** START Data provided **
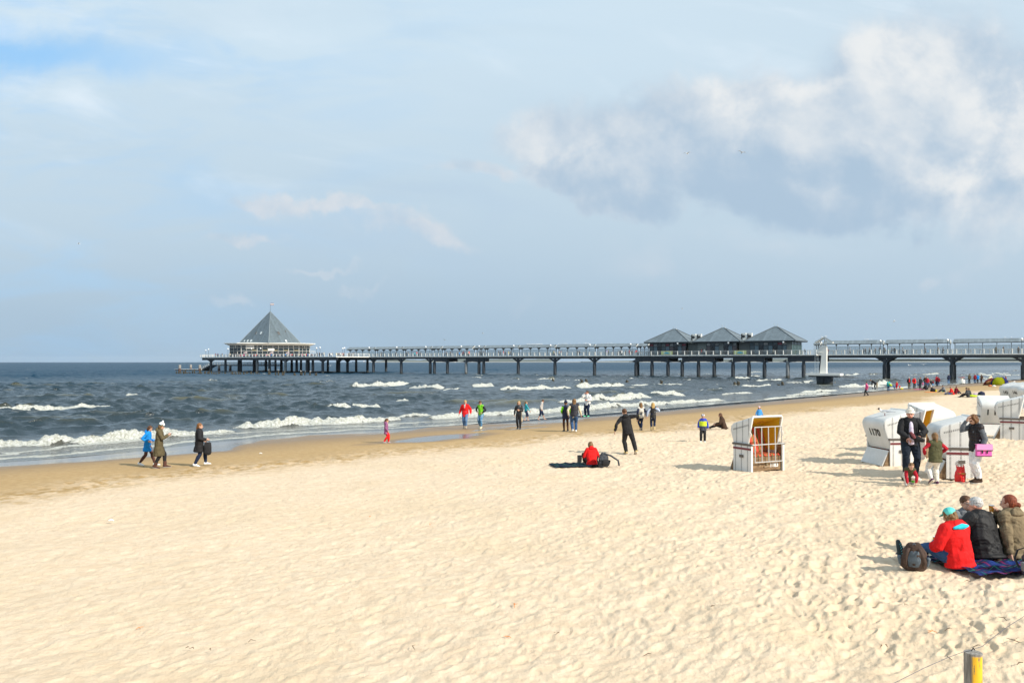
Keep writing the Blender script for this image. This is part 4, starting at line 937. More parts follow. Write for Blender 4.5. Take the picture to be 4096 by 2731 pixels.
def build_far():
    # hazy wooded coast beyond the pier, ships
    def coast(name, u0, u1, d, hmax, seed, sandy):
        bm = bmesh.new(); n = 140; top = []
        for i in range(n + 1):
            f = i / n; u = u0 + (u1 - u0) * f
            env = min(1, f * 4) * 1.0
            h = hmax * env * (.62 + .5 * mnoise.noise(Vector((f * 5, seed, 0))) + .14 * mnoise.noise(Vector((f * 40, seed, 2)))); top.append((u * d, max(.5, h)))
        rows = []
        for k, (dy, hf) in enumerate(((0, 0), (25, .35 if not sandy else .25), (160, .8), (500, 1.0), (900, .4))):
            rows.append([bm.verts.new((x, d + dy, -6 if k == 0 else h * hf)) for x, h in top])
        for a, b in zip(rows[:-1], rows[1:]):
            for i in range(n): bm.faces.new((a[i], a[i + 1], b[i + 1], b[i]))
        def f(t, b, tc):
            z = t.xyz(tc.outputs['Object'])[2]; n_ = t.noise(tc.outputs['Object'], .02, 4)
            t.put(b.inputs['Base Color'], t.mix(t.ss(z, 4, 9), (.30, .28, .24, 1), t.mix(n_, (.035, .05, .03, 1), (.07, .08, .045, 1))))
        o = finish(name, bm, mat('coast_' + name, (.1, .1, .1), .9, build=f), smooth=True); return tag(o, kind='structure')
    coast('far_coast', -.19, .05, 11000, 75, 1, False)
    coast('far_coast_hill', .03, 1.6, 9000, 90, 4, True)
    def ship(px0, px1, dist, bow, lab):
        k = dist / FPX; x0 = (px0 - 2048) * k; x1 = (px1 - 2048) * k; L = x1 - x0; H = 5.2 * k
        e = empty('cargo_ship', ((x0 + x1) / 2, dist, 0), 0, lab, 'ship')
        bm = bmesh.new(); h = L / 2
        prism(bm, [(-h, H * .62), (-h * .98, -H * .3), (h * .95, -H * .3), (h, H * .62), (h * .8, H * .45), (-h * .8, H * .45)], -L * .07, L * .07, 'y'); finish('hull', bm, mat('ship_blue', (.03, .07, .11), .6), e)
        bm = bmesh.new(); xb = h * .78 * bow; w = L * .045
        box(bm, xb - w, xb + w, -L * .05, L * .05, H * .40, H * 1.15); box(bm, xb - w * .4, xb + w * .3, -L * .03, L * .03, H * 1.15, H * 1.5); finish('bridge', bm, mat('ship_white', (.7, .7, .7), .6), e)
        bm = bmesh.new(); xm = -h * .8 * bow; loft(bm, [(xm, 0, H * .3), (xm, 0, H * 1.3)], [L * .004, L * .003], n=5); finish('mast', bm, m_steel, e)
    ship(1408, 1462, 5200, 1, 'blue cargo ship on the horizon with bridge at its right end, under the pier canopies')
    ship(2323, 2388, 5600, 1, 'larger faint blue cargo ship on the horizon between two pier pillars')
    e = empty('sailing_boat', ((1820.5 - 2048) / FPX * 6000, 6000, 0), 0, 'tiny white sail on the horizon below the pier deck', 'sailing boat')
    bm = bmesh.new(); prism(bm, [(-3, 2), (3.5, 2), (0, 13)], -.2, .2, 'y'); finish('sail', bm, m_white, e)
    bm = bmesh.new(); prism(bm, [(-5, .2), (5, .2), (6, 2), (-5, 1.8)], -1, 1, 'y'); finish('hull', bm, m_white, e)
    # white litter bin by the waterline and its red rim
    p = at_depth(3846, 140)
    p = Vector(((3846 - 2048) / FPX * 150, 150, 0)); p.z = float(zbase(s_of(p.x, p.y)))
    e = empty('marker_buoy', place(3846, 1534), 0, 'squat white barrel buoy with red rim lying on the far waterline', 'buoy')
    bm = bmesh.new(); loft(bm, [(0, 0, 0), (0, 0, .1), (0, 0, .75)], [.38, .62, .6], n=16, caps=False); loft(bm, [(0, 0, .75), (0, 0, 1.0), (0, 0, 1.15)], [.3, .26, .3], n=12, caps=False); finish('body', bm, m_white, e, smooth='auto')
    bm = bmesh.new(); loft(bm, [(0, 0, 1.15), (0, 0, 1.25)], [.55, .55], n=16, caps=False); finish('rim', bm, mat('buoy_red', (.4, .08, .06), .6), e)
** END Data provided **
## Challenge
Copy each line above precisely, dropping the pictures.

## Task solution
Keep writing the Blender script for this image. This is part 4, starting at line 937. More parts follow. Write for Blender 4.5. Take the picture to be 4096 by 2731 pixels.
def build_far():
    # hazy wooded coast beyond the pier, ships
    def coast(name, u0, u1, d, hmax, seed, sandy):
        bm = bmesh.new(); n = 140; top = []
        for i in range(n + 1):
            f = i / n; u = u0 + (u1 - u0) * f
            env = min(1, f * 4) * 1.0
            h = hmax * env * (.62 + .5 * mnoise.noise(Vector((f * 5, seed, 0))) + .14 * mnoise.noise(Vector((f * 40, seed, 2)))); top.append((u * d, max(.5, h)))
        rows = []
        for k, (dy, hf) in enumerate(((0, 0), (25, .35 if not sandy else .25), (160, .8), (500, 1.0), (900, .4))):
            rows.append([bm.verts.new((x, d + dy, -6 if k == 0 else h * hf)) for x, h in top])
        for a, b in zip(rows[:-1], rows[1:]):
            for i in range(n): bm.faces.new((a[i], a[i + 1], b[i + 1], b[i]))
        def f(t, b, tc):
            z = t.xyz(tc.outputs['Object'])[2]; n_ = t.noise(tc.outputs['Object'], .02, 4)
            t.put(b.inputs['Base Color'], t.mix(t.ss(z, 4, 9), (.30, .28, .24, 1), t.mix(n_, (.035, .05, .03, 1), (.07, .08, .045, 1))))
        o = finish(name, bm, mat('coast_' + name, (.1, .1, .1), .9, build=f), smooth=True); return tag(o, kind='structure')
    coast('far_coast', -.19, .05, 11000, 75, 1, False)
    coast('far_coast_hill', .03, 1.6, 9000, 90, 4, True)
    def ship(px0, px1, dist, bow, lab):
        k = dist / FPX; x0 = (px0 - 2048) * k; x1 = (px1 - 2048) * k; L = x1 - x0; H = 5.2 * k
        e = empty('cargo_ship', ((x0 + x1) / 2, dist, 0), 0, lab, 'ship')
        bm = bmesh.new(); h = L / 2
        prism(bm, [(-h, H * .62), (-h * .98, -H * .3), (h * .95, -H * .3), (h, H * .62), (h * .8, H * .45), (-h * .8, H * .45)], -L * .07, L * .07, 'y'); finish('hull', bm, mat('ship_blue', (.03, .07, .11), .6), e)
        bm = bmesh.new(); xb = h * .78 * bow; w = L * .045
        box(bm, xb - w, xb + w, -L * .05, L * .05, H * .40, H * 1.15); box(bm, xb - w * .4, xb + w * .3, -L * .03, L * .03, H * 1.15, H * 1.5); finish('bridge', bm, mat('ship_white', (.7, .7, .7), .6), e)
        bm = bmesh.new(); xm = -h * .8 * bow; loft(bm, [(xm, 0, H * .3), (xm, 0, H * 1.3)], [L * .004, L * .003], n=5); finish('mast', bm, m_steel, e)
    ship(1408, 1462, 5200, 1, 'blue cargo ship on the horizon with bridge at its right end, under the pier canopies')
    ship(2323, 2388, 5600, 1, 'larger faint blue cargo ship on the horizon between two pier pillars')
    e = empty('sailing_boat', ((1820.5 - 2048) / FPX * 6000, 6000, 0), 0, 'tiny white sail on the horizon below the pier deck', 'sailing boat')
    bm = bmesh.new(); prism(bm, [(-3, 2), (3.5, 2), (0, 13)], -.2, .2, 'y'); finish('sail', bm, m_white, e)
    bm = bmesh.new(); prism(bm, [(-5, .2), (5, .2), (6, 2), (-5, 1.8)], -1, 1, 'y'); finish('hull', bm, m_white, e)
    # white litter bin by the waterline and its red rim
    p = at_depth(3846, 140)
    p = Vector(((3846 - 2048) / FPX * 150, 150, 0)); p.z = float(zbase(s_of(p.x, p.y)))
    e = empty('marker_buoy', place(3846, 1534), 0, 'squat white barrel buoy with red rim lying on the far waterline', 'buoy')
    bm = bmesh.new(); loft(bm, [(0, 0, 0), (0, 0, .1), (0, 0, .75)], [.38, .62, .6], n=16, caps=False); loft(bm, [(0, 0, .75), (0, 0, 1.0), (0, 0, 1.15)], [.3, .26, .3], n=12, caps=False); finish('body', bm, m_white, e, smooth='auto')
    bm = bmesh.new(); loft(bm, [(0, 0, 1.15), (0, 0, 1.25)], [.55, .55], n=16, caps=False); finish('rim', bm, mat('buoy_red', (.4, .08, .06), .6), e)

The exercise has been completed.